I’ve never heard anyone say this. Source?


I'm also curious, why would Russia continue to send thousands to their deaths while holding back supplies and stuff? Unless it's intentional to appear weaker than they are.

But I don't see how that would work, unless the US is intentionally witholding intel from their allies - the US, since the invention of spaceflight, has had spy sattelites trained at Russia and they would see large accumulations and transports of tanks and tank parts.


Ok I spent the last hour looking for this interview and I honestly can't find it - the closest I can get to the source is this article saying that Russia is building a strategic reserve of tanks:

https://wiadomosci.gazeta.pl/wiadomosci/7%2C114881%2C3206584...

But it's not the one I read which was literally a general saying "they are building tanks and not sending them to the front - why if not to fight with NATO eventually".

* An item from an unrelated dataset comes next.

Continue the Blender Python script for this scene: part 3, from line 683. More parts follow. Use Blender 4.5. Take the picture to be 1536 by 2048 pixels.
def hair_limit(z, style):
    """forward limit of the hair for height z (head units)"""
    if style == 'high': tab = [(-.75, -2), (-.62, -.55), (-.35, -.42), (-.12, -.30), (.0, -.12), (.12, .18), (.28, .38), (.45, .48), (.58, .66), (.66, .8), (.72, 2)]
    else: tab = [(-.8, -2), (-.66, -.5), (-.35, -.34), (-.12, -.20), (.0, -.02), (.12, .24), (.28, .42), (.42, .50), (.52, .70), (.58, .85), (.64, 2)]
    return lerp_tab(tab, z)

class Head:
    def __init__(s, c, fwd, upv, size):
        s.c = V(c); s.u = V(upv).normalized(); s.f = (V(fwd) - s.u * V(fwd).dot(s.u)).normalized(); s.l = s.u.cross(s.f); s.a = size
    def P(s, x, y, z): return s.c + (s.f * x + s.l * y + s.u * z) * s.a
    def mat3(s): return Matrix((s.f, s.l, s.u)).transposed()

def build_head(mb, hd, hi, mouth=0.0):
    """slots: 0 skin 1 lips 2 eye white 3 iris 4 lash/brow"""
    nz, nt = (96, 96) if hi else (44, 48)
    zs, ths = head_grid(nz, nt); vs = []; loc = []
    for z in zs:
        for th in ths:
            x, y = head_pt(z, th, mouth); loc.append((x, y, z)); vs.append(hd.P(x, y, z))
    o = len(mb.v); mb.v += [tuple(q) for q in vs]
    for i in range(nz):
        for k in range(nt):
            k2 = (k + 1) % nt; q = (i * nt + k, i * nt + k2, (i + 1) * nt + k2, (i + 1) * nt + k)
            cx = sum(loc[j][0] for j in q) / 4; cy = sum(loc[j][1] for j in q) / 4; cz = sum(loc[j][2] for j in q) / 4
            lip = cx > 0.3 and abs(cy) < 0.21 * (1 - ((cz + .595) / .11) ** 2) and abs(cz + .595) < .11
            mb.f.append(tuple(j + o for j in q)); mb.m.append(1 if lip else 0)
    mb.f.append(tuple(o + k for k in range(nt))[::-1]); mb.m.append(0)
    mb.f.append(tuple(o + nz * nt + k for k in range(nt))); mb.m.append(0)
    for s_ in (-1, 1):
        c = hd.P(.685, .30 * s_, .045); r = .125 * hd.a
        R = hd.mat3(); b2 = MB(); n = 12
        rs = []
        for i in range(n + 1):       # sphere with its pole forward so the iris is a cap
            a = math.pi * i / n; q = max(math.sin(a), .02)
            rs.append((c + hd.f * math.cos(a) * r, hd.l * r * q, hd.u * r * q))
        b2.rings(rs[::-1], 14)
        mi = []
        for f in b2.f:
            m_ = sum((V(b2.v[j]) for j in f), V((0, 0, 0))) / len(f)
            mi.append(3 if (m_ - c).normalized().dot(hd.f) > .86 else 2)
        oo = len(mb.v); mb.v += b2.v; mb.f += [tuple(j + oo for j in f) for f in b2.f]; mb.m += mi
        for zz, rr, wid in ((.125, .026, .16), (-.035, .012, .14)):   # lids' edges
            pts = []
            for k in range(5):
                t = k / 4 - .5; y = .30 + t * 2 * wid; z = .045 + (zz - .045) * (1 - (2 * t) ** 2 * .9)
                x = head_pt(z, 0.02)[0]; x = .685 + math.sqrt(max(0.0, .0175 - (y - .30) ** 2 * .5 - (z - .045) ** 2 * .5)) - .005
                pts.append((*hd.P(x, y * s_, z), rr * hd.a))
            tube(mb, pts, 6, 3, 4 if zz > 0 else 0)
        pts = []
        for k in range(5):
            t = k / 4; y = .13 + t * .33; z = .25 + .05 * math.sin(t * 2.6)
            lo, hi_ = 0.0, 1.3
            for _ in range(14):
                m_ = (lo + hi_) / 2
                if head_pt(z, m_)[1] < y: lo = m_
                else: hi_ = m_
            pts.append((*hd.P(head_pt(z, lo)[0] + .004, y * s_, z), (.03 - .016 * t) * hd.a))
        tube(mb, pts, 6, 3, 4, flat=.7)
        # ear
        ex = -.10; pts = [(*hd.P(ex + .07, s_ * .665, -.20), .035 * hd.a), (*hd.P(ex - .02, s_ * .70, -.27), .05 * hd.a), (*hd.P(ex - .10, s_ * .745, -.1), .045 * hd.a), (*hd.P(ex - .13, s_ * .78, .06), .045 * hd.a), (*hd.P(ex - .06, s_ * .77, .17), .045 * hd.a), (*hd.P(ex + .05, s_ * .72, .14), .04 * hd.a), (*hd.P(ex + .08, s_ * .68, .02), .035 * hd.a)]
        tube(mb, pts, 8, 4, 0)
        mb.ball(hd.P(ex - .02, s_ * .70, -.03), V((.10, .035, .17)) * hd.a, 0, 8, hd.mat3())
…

Thanks. This is useful (in English translation):

> Russian factories are working at full speed, producing new tanks and repairing those that have been dusty for years," writes "Le Figaro". The French daily refers to its sources and data from independent study groups. On the other hand, experts also point to the fact that this year the losses of the Russians have decreased - this year it was only 200 tanks. According to the newspaper, this may be due to the fact that the participation of these vehicles in the fighting at the front has been reduced. This, in turn, is the result of greater use of drones.

This actually strikes me as fairly plausible: it suggests that Russia has decided that tanks are not ideally suited for the current drone war in Ukraine. So they're continuing to ramp up production, but aren't (at this point) sending them to the front.

This doesn't necessarily mean that they have a long-term plan to invade NATO, however. I can think of many other scenarios where it would be in Russia's strategic interest to have a large modernized tank force in reserve.